START Given data

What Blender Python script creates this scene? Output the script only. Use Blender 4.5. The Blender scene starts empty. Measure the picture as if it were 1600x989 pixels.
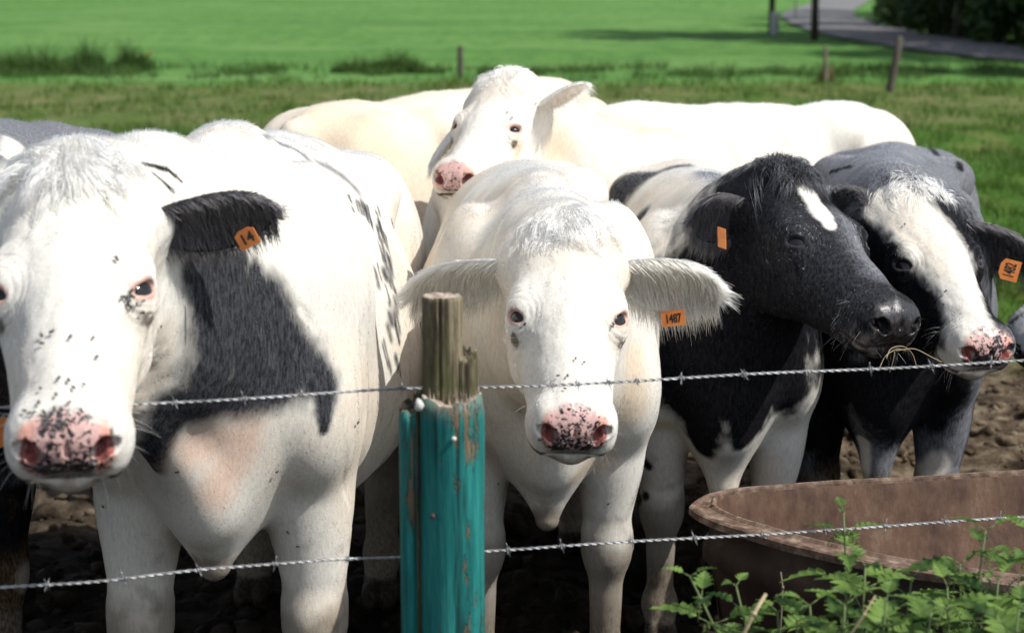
import bpy, bmesh, math, random
import numpy as np
from mathutils import Vector, Matrix
from mathutils.bvhtree import BVHTree
from concurrent.futures import ThreadPoolExecutor

R = math.radians
scene = bpy.context.scene
COL = scene.collection

# ------------------------------------------------------------------ camera
F_PX, CX, CY = 2667.0, 800.0, 494.5          # the photograph measures 1600 x 989
TH = R(10.1)
CAM = np.array([0.0, 0.0, 1.6])
FW = np.array([0, math.cos(TH), -math.sin(TH)])
UP = np.array([0, math.sin(TH), math.cos(TH)])
RT = np.array([1.0, 0, 0])
cd = bpy.data.cameras.new('camera'); cam = bpy.data.objects.new('camera', cd); COL.objects.link(cam)
cam.location = CAM; cam.rotation_euler = (R(90) - TH, 0, 0)
cd.sensor_width = 36; cd.lens = F_PX / 1600 * 36
cd.clip_start = 0.05; cd.clip_end = 3000
cd.dof.use_dof = True; cd.dof.focus_distance = 3.5; cd.dof.aperture_fstop = 60.0 / 13.0
scene.camera = cam


def at(px, py, d):
    """point seen at a pixel of the photograph, d metres along the view axis"""
    return CAM + d * (FW + (px - CX) / F_PX * RT - (py - CY) / F_PX * UP)


# ------------------------------------------------------------------ world, sun, exposure
SUN_EL, SUN_AZ = R(50), R(-24)               # azimuth measured from +X
SD = np.array([math.cos(SUN_EL) * math.cos(SUN_AZ), math.cos(SUN_EL) * math.sin(SUN_AZ), math.sin(SUN_EL)])
w = bpy.data.worlds.new('World'); scene.world = w; w.use_nodes = True
nt = w.node_tree
sky = nt.nodes.new('ShaderNodeTexSky'); sky.sky_type = 'NISHITA'; sky.sun_disc = False
sky.sun_elevation = SUN_EL; sky.sun_rotation = R(90) - SUN_AZ
hs_ = nt.nodes.new('ShaderNodeHueSaturation'); hs_.inputs['Saturation'].default_value = .55        # broken cloud whitens the sky light
nt.links.new(sky.outputs[0], hs_.inputs['Color']); nt.links.new(hs_.outputs[0], nt.nodes['Background'].inputs[0]); nt.nodes['Background'].inputs[1].default_value = 0.14
sl = bpy.data.lights.new('sun', 'SUN'); sl.energy = 4.2; sl.angle = R(0.5); sl.color = (1, .965, .90)
so = bpy.data.objects.new('sun', sl); COL.objects.link(so)
so.rotation_euler = Vector(SD).to_track_quat('Z', 'Y').to_euler()
vs = scene.view_settings
vs.view_transform = 'Standard'; vs.look = 'None'; vs.exposure = 0.12; vs.gamma = 1
scene.cycles.max_bounces = 6; scene.cycles.diffuse_bounces = 3; scene.cycles.transparent_max_bounces = 6
rng = np.random.default_rng(7)
random.seed(7)


# ------------------------------------------------------------------ noise
def _hash(i, j, k, s):
    h = (i * 374761393 + j * 668265263 + k * 2147483647 + s * 1274126177) & 0xFFFFFFFF
    h = ((h ^ (h >> 13)) * 1274126177) & 0xFFFFFFFF
    h = (h ^ (h >> 16)) & 0xFFFFFFFF
    return h.astype(np.float32) / np.float32(4294967295.0)


def noise(P, sc, seed=0):
    Q = P * sc
    I = np.floor(Q).astype(np.int64); f = (Q - I).astype(np.float32); f = f * f * (3 - 2 * f)
    out = 0
    for a in (0, 1):
        for b in (0, 1):
            for c in (0, 1):
                wgt = (f[:, 0] if a else 1 - f[:, 0]) * (f[:, 1] if b else 1 - f[:, 1]) * (f[:, 2] if c else 1 - f[:, 2])
                out = out + wgt * _hash(I[:, 0] + a, I[:, 1] + b, I[:, 2] + c, seed)
    return out


_R0 = np.array(Matrix.Rotation(.9, 3, Vector((.3, .7, .5)).normalized()), np.float32)


def fbm(P, sc, o=3, seed=0):
    r, a, t = 0, 1.0, 0
    Q = np.asarray(P, np.float32) @ _R0
    for i in range(o):
        r = r + a * noise(Q, sc * 2 ** i, seed + i * 17); t += a; a *= .5; Q = Q @ _R0
    return r / t


def sstep(a, b, x):
    t = np.clip((x - a) / (b - a), 0, 1)
    return t * t * (3 - 2 * t)


# ------------------------------------------------------------------ materials
def new_mat(name):
    m = bpy.data.materials.new(name); m.use_nodes = True
    return m, m.node_tree, m.node_tree.nodes['Principled BSDF']


def N(t, kind, **kw):
    n = t.nodes.new(kind)
    for k, v in kw.items():
        if hasattr(n, k): setattr(n, k, v)
        else: n.inputs[k.replace('_', ' ')].default_value = v
    return n


def ramp(t, src, stops):
    r = t.nodes.new('ShaderNodeValToRGB'); t.links.new(src, r.inputs[0])
    e = r.color_ramp.elements
    while len(e) < len(stops): e.new(.5)
    for q, (p, c) in zip(e, stops):
        q.position = p; q.color = (*c, 1) if len(c) == 3 else c
    return r.outputs[0]


def noise_tex(t, scale, detail=4, rough=.6, vec=None, stretch=None, coord='Object'):
    n = N(t, 'ShaderNodeTexNoise'); n.inputs['Scale'].default_value = scale
    n.inputs['Detail'].default_value = detail; n.inputs['Roughness'].default_value = rough
    tc = N(t, 'ShaderNodeTexCoord'); mp = N(t, 'ShaderNodeMapping')
    t.links.new(tc.outputs[coord], mp.inputs[0]); t.links.new(mp.outputs[0], n.inputs['Vector'])
    if stretch: mp.inputs['Scale'].default_value = stretch
    return n.outputs[0]


def bump(t, bsdf, src, strength, dist):
    b = N(t, 'ShaderNodeBump'); b.inputs['Strength'].default_value = strength; b.inputs['Distance'].default_value = dist
    t.links.new(src, b.inputs['Height']); t.links.new(b.outputs[0], bsdf.inputs['Normal'])


def mixc(t, fac, a, b):
    m = N(t, 'ShaderNodeMix'); m.data_type = 'RGBA'
    for s, i in ((fac, 0), (a, 6), (b, 7)):
        if isinstance(s, (int, float)): m.inputs[i].default_value = s
        elif isinstance(s, tuple): m.inputs[i].default_value = (*s, 1)
        else: t.links.new(s, m.inputs[i])
    return m.outputs[2]


def simple(name, stops, scale=8, rough=.7, stretch=None, bs=.3, bd=.004, bscale=None, metallic=0):
    m, t, b = new_mat(name)
    n = noise_tex(t, scale, 5, .6, stretch=stretch)
    t.links.new(ramp(t, n, stops), b.inputs['Base Color'])
    b.inputs['Roughness'].default_value = rough; b.inputs['Metallic'].default_value = metallic
    bump(t, b, noise_tex(t, bscale or scale * 3, 4, .6, stretch=stretch), bs, bd)
    return m


def hide_material():
    m, t, b = new_mat('cow_hide')
    a = N(t, 'ShaderNodeAttribute', attribute_name='col')
    n = noise_tex(t, 90, 3, .7)
    hsv = N(t, 'ShaderNodeHueSaturation'); t.links.new(a.outputs['Color'], hsv.inputs['Color'])
    mr = N(t, 'ShaderNodeMapRange'); t.links.new(n, mr.inputs[0])
    mr.inputs[1].default_value = .3; mr.inputs[2].default_value = .7; mr.inputs[3].default_value = .93; mr.inputs[4].default_value = 1.05
    ns = noise_tex(t, 170, 3, .8, stretch=(1, 1, .28)); md = N(t, 'ShaderNodeMapRange'); t.links.new(ns, md.inputs[0])
    md.inputs[1].default_value = .38; md.inputs[2].default_value = .66; md.inputs[3].default_value = .45; md.inputs[4].default_value = 2.2
    bw = N(t, 'ShaderNodeRGBToBW'); t.links.new(a.outputs['Color'], bw.inputs[0]); ml2 = N(t, 'ShaderNodeMapRange'); t.links.new(bw.outputs[0], ml2.inputs[0])
    ml2.inputs[1].default_value = .05; ml2.inputs[2].default_value = .22
    wr = N(t, 'ShaderNodeMapRange'); t.links.new(ns, wr.inputs[0]); wr.inputs[1].default_value = .36; wr.inputs[2].default_value = .62; wr.inputs[3].default_value = .86; wr.inputs[4].default_value = 1.05
    mv = N(t, 'ShaderNodeMix'); t.links.new(ml2.outputs[0], mv.inputs[0]); t.links.new(md.outputs[0], mv.inputs[2]); t.links.new(wr.outputs[0], mv.inputs[3])
    t.links.new(mv.outputs[0], hsv.inputs['Value']); t.links.new(hsv.outputs[0], b.inputs['Base Color'])
    g = N(t, 'ShaderNodeMapRange'); t.links.new(a.outputs['Alpha'], g.inputs[0])   # alpha 0 = damp bare nose skin
    g.inputs[3].default_value = .24; g.inputs[4].default_value = .8
    t.links.new(g.outputs[0], b.inputs['Roughness'])
    g2 = N(t, 'ShaderNodeMapRange'); t.links.new(a.outputs['Alpha'], g2.inputs[0]); g2.inputs[3].default_value = .5; g2.inputs[4].default_value = .08
    t.links.new(g2.outputs[0], b.inputs['Specular IOR Level'])
    b.inputs['Sheen Weight'].default_value = .0
    bump(t, b, noise_tex(t, 260, 3, .7), .35, .0022)
    return m


def fur_material():
    m = bpy.data.materials.new('cow_fur'); m.use_nodes = True; t = m.node_tree; t.nodes.clear()
    out = N(t, 'ShaderNodeOutputMaterial'); h = t.nodes.new('ShaderNodeBsdfHairPrincipled')
    h.model = 'CHIANG'; h.parametrization = 'COLOR'
    a = N(t, 'ShaderNodeAttribute', attribute_name='hcol'); t.links.new(a.outputs['Color'], h.inputs['Color'])
    h.inputs['Roughness'].default_value = .45; h.inputs['Radial Roughness'].default_value = .9
    h.inputs['IOR'].default_value = 1.45
    t.links.new(h.outputs[0], out.inputs[0])
    return m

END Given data

Pictures stay out. Repeat only the lines from the beginning of the data through the line that has "return CAM +".

What Blender Python script creates this scene? Output the script only. Use Blender 4.5. The Blender scene starts empty. Measure the picture as if it were 1600x989 pixels.
import bpy, bmesh, math, random
import numpy as np
from mathutils import Vector, Matrix
from mathutils.bvhtree import BVHTree
from concurrent.futures import ThreadPoolExecutor

R = math.radians
scene = bpy.context.scene
COL = scene.collection

# ------------------------------------------------------------------ camera
F_PX, CX, CY = 2667.0, 800.0, 494.5          # the photograph measures 1600 x 989
TH = R(10.1)
CAM = np.array([0.0, 0.0, 1.6])
FW = np.array([0, math.cos(TH), -math.sin(TH)])
UP = np.array([0, math.sin(TH), math.cos(TH)])
RT = np.array([1.0, 0, 0])
cd = bpy.data.cameras.new('camera'); cam = bpy.data.objects.new('camera', cd); COL.objects.link(cam)
cam.location = CAM; cam.rotation_euler = (R(90) - TH, 0, 0)
cd.sensor_width = 36; cd.lens = F_PX / 1600 * 36
cd.clip_start = 0.05; cd.clip_end = 3000
cd.dof.use_dof = True; cd.dof.focus_distance = 3.5; cd.dof.aperture_fstop = 60.0 / 13.0
scene.camera = cam


def at(px, py, d):
    """point seen at a pixel of the photograph, d metres along the view axis"""
    return CAM + d * (FW + (px - CX) / F_PX * RT - (py - CY) / F_PX * UP)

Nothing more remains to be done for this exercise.